The nation with the highest prevalence of FGM is Egypt, where over 27 million women have been mutilated to date. Despite the practice having been outlawed in 2008, FGM is still a reality for about 92 percent of married Egyptian women between 15 and 49 years old, according to a government report released in May.

But that’s starting to change, as the dangers of the practice – psychological, emotional, and physical trauma, and in some cases, death – slowly seep into public consciousness, and as the issue is broached in family and community discussions.

“There is definitely a shift on the ground in terms of the openness of people,” Mona Amin, who runs the Egyptian National Population Council’s FGM campaign, told The Guardian. “Young girls don’t feel embarrassed to talk about the problems of the practice in front of their parents. Previously even women who didn’t circumcise their daughters didn’t want to say."

“It’s a very important shift in attitude,” Ms. Amin added.

But it has been an uphill climb. Efforts to engage communities and community leaders in conversation about FGM, launch targeted media campaigns, and lobby for anti-FGM legislation had been underway for years before the 2008 government banned FGM – “a hugely important step,” Suad Abu-Dayyeh, Middle East and Africa consultant for international nonprofit Equality Now, wrote in an email to The Christian Science Monitor.

Eventually, liberal-minded imams began voicing their criticisms of FGM, and support of the practice within the religious community began to fall, The Guardian reported. The government health ministry and UNFP started retraining doctors – who still do majority of mutilations in Egypt – on the dangers of FGM.

The data began to reflect the reality: The percentage of girls between 15 and 17 years old subjected to mutilation dropped from about 74 percent in 2008 to just above 60 percent in 2014, according to recent estimates.

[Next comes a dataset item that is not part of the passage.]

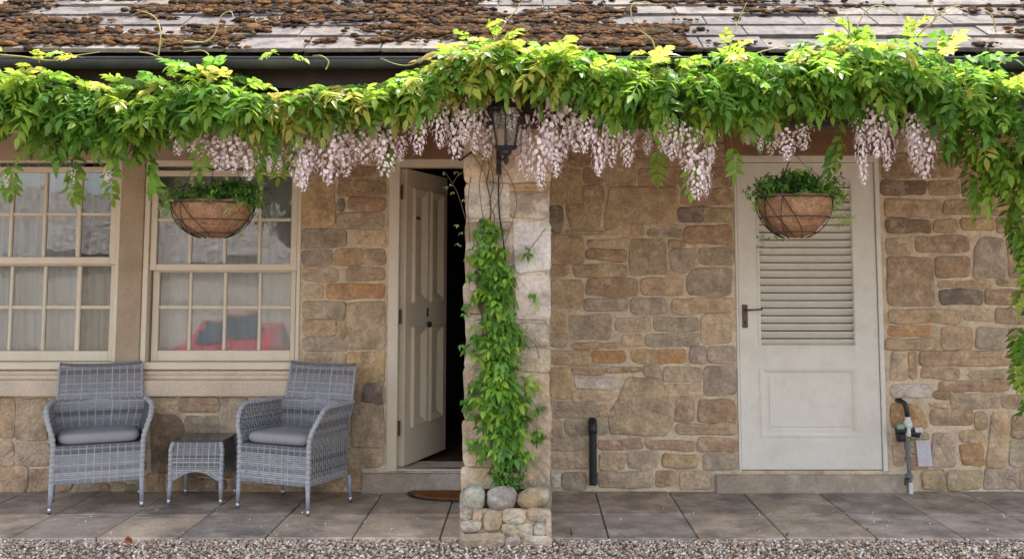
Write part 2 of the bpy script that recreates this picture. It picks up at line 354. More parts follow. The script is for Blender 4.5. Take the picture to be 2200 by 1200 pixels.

Then, in January, a second milestone: A doctor on trial for killing a 13-year-old girl in a botched FGM operation was found guilty of manslaughter and mutilation and sentenced to two years and three months in jail.

Anti-FGM advocates applauded the victory.

“This verdict won’t eliminate FGM but at least doctors will think 10 times before doing it,” Reba al-Danbouki, the lawyer who headed the prosecution, told The Guardian after the decision. “Every time he thinks of the money he’s being offered, he will remember this ... And also every father who thinks to do this to his daughter.”

Egypt has since pledged to reduce FGM by 10 to 15 percent in the next five years in a plan that, if successful, would mean that for the first time, the number of girls who have not had the procedure would outnumber those who had, CNN reported.

“It’s an ambitious plan, but now I think that the political atmosphere is supporting us and we can reach our goal,” Vivian Fouad, the National Population Council official who heads the government's effort against FGM, told the network. “For years we were on (the) defense, but now we’re on the offensive.”

Advocates have their work cut out for them. Despite the recent victories, FGM remains deeply embedded in places where it continues to be viewed as a necessary part of a girl’s journey to womanhood – the removal of the genitalia is often thought to enhance the “feminine” qualities of docility and obedience, while reducing a woman’s sexual desire, according to the umbrella organization End FGM European network.

Still, activists remain optimistic.

“Ending FGM takes a lot of time and effort [and] prevalence has only fallen slowly in the last few decades,” Equality Now’s Ms. Abu-Dayyeh wrote. “But we are heartened by falls [in mutilation] for younger women and girls.